Et ne voilà-tu pas que sur les deux écrans, apparaissent sur l'un, une chaise vide et sur l'autre, deux chaises vides, identiques à celle sur laquelle je suis assis !!!! Les espaces projetés sont, selon ma perception de plus en plus grands. Cette distraction-attraction ne me fait pas remarquer que tous les sièges ont trouvé preneur et que par terre, la rangée de devant est pleine et que d'autres spectateurs sont debout derrière, pour un total d'une cinquantaine de personnes. La porte se ferme, les lumières se baissent et apparaît l'interprète, venue de derrière les écrans de projection. Elle se met à danser en rond et en voix off, elle s'interroge. Moi, j'en retiens, les expressions, "danser du vide" et surtout "la mémoire du corps est sauvage" qui est répétée, comme un mentra.
Je que j'en vois ? C'est qu'elle nous fait entrer, par une spirale, dans sa mémoire, riche en souvenirs et en hésitations aussi. Les mouvements sont fort en translation, mais aussi en vibrations et en déformations, comme peuvent l'être les souvenirs. Elle prend possession de toute la place en s'y déplaçant, sur une trame musicale riche en sons de touches de piano, qui résonnent. Elle nous entraîne dans une succession de mouvements fort différents, comme il est facile d'imaginer les souvenirs que nous même emmagasinons. Et tout à coup, sans avertissements, elle se dirige derrière nous, nous prenant au dépourvu, pour revenir à son cube pour un dernier tableau avant qu'elle s'évanouisse dans l'ombre comme peuvent l'être les souvenirs. Après un moment d'incertitude, les premiers applaudissements se font entendre, suivis par d'autres. S'en suit, une période de présentation et d'échange avec le public qui permet de bien comprendre le but de la démarche et surtout les aspects concrets fort intéressants pour le spectateur que je suis.
Fort bien déjà entamée, la démarche est prometteuse, mais, selon moi, surtout très intéressante.

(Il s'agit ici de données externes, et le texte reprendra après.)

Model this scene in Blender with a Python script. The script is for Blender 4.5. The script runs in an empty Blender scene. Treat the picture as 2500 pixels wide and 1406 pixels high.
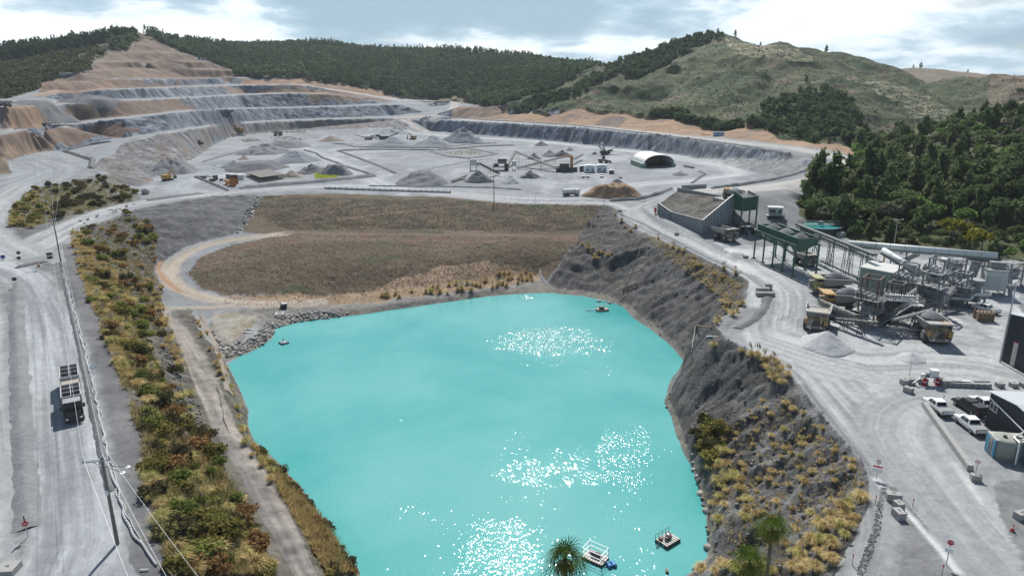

Les performances dans le cube se poursuivront (dont sur la rue Prince Arthur à Montréal les 16 et 23 août prochains de 16h00 à 20h00 ), dans le but d'enrichir cette mémoire déjà fort bien chargée et moi, je me promets d'en voir un épisode d'emmagasinement d'ici la fin de l'été, parce que les pas du spectateur sont très intéressés par ceux de cette artiste qui enrichi sa mémoire par ses pas et ses mouvements de par le monde.